GIVEN DATA
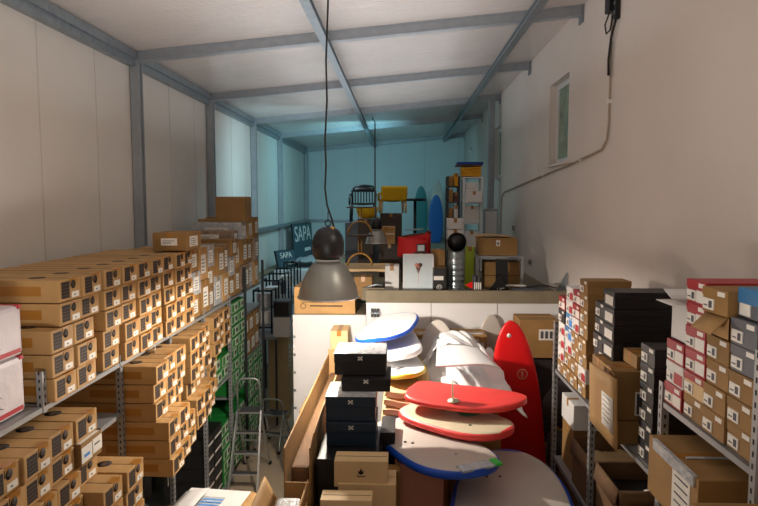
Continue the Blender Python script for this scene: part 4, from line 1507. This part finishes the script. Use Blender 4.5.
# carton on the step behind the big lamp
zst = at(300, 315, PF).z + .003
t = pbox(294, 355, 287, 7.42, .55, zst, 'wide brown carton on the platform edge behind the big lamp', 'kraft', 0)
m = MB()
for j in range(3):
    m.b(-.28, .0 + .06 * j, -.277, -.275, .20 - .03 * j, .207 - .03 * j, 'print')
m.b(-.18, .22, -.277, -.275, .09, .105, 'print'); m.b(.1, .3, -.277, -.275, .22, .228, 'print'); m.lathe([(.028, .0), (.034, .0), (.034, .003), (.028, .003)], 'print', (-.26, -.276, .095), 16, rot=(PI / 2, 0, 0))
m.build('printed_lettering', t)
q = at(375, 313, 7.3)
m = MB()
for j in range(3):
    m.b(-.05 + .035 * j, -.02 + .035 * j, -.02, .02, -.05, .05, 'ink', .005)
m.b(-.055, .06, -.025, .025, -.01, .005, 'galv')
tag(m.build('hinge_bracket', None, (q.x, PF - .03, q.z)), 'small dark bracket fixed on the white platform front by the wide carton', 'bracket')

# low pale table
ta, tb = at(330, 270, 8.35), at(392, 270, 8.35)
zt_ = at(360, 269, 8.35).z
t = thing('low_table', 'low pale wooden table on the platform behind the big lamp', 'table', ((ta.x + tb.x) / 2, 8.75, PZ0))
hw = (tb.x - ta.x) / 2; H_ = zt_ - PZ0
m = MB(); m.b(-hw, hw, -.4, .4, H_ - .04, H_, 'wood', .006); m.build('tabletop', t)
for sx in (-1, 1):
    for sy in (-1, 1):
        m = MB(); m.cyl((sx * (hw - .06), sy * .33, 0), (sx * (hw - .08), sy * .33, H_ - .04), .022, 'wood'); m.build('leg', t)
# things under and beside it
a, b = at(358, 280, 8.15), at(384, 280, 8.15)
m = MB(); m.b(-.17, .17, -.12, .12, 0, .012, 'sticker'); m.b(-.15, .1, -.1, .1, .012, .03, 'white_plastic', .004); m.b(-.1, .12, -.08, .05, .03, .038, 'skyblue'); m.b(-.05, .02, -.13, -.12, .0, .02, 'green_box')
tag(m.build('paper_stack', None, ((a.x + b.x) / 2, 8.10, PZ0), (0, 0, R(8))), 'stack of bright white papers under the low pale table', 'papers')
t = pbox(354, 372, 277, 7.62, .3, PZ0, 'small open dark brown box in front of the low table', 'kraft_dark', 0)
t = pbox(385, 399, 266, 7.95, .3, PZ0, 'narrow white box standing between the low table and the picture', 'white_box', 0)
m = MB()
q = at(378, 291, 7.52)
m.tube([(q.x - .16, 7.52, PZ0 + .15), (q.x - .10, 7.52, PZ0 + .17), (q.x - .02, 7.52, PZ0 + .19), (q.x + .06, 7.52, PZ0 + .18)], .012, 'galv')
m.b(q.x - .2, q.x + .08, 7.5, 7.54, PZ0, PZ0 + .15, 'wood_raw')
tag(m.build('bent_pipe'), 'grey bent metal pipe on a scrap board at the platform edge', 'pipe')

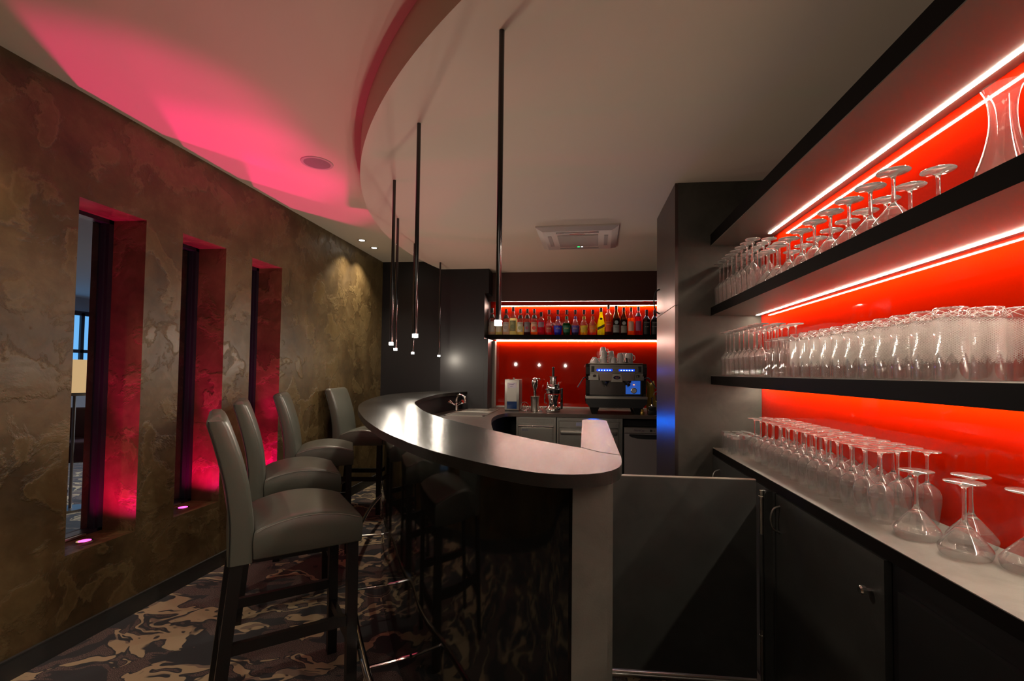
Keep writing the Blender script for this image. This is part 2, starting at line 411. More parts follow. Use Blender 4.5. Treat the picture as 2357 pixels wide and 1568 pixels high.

GIVEN INSTRUCTION
Write out exactly the opening lines of the data, stopping after the line that holds "tag(m.build('hinge_bracket', None, (q.x, PF". Exclude pictures.

SOLUTION FOR THIS TASK
Continue the Blender Python script for this scene: part 4, from line 1507. This part finishes the script. Use Blender 4.5.
# carton on the step behind the big lamp
zst = at(300, 315, PF).z + .003
t = pbox(294, 355, 287, 7.42, .55, zst, 'wide brown carton on the platform edge behind the big lamp', 'kraft', 0)
m = MB()
for j in range(3):
    m.b(-.28, .0 + .06 * j, -.277, -.275, .20 - .03 * j, .207 - .03 * j, 'print')
m.b(-.18, .22, -.277, -.275, .09, .105, 'print'); m.b(.1, .3, -.277, -.275, .22, .228, 'print'); m.lathe([(.028, .0), (.034, .0), (.034, .003), (.028, .003)], 'print', (-.26, -.276, .095), 16, rot=(PI / 2, 0, 0))
m.build('printed_lettering', t)
q = at(375, 313, 7.3)
m = MB()
for j in range(3):
    m.b(-.05 + .035 * j, -.02 + .035 * j, -.02, .02, -.05, .05, 'ink', .005)
m.b(-.055, .06, -.025, .025, -.01, .005, 'galv')
tag(m.build('hinge_bracket', None, (q.x, PF - .03, q.z)), 'small dark bracket fixed on the white platform front by the wide carton', 'bracket')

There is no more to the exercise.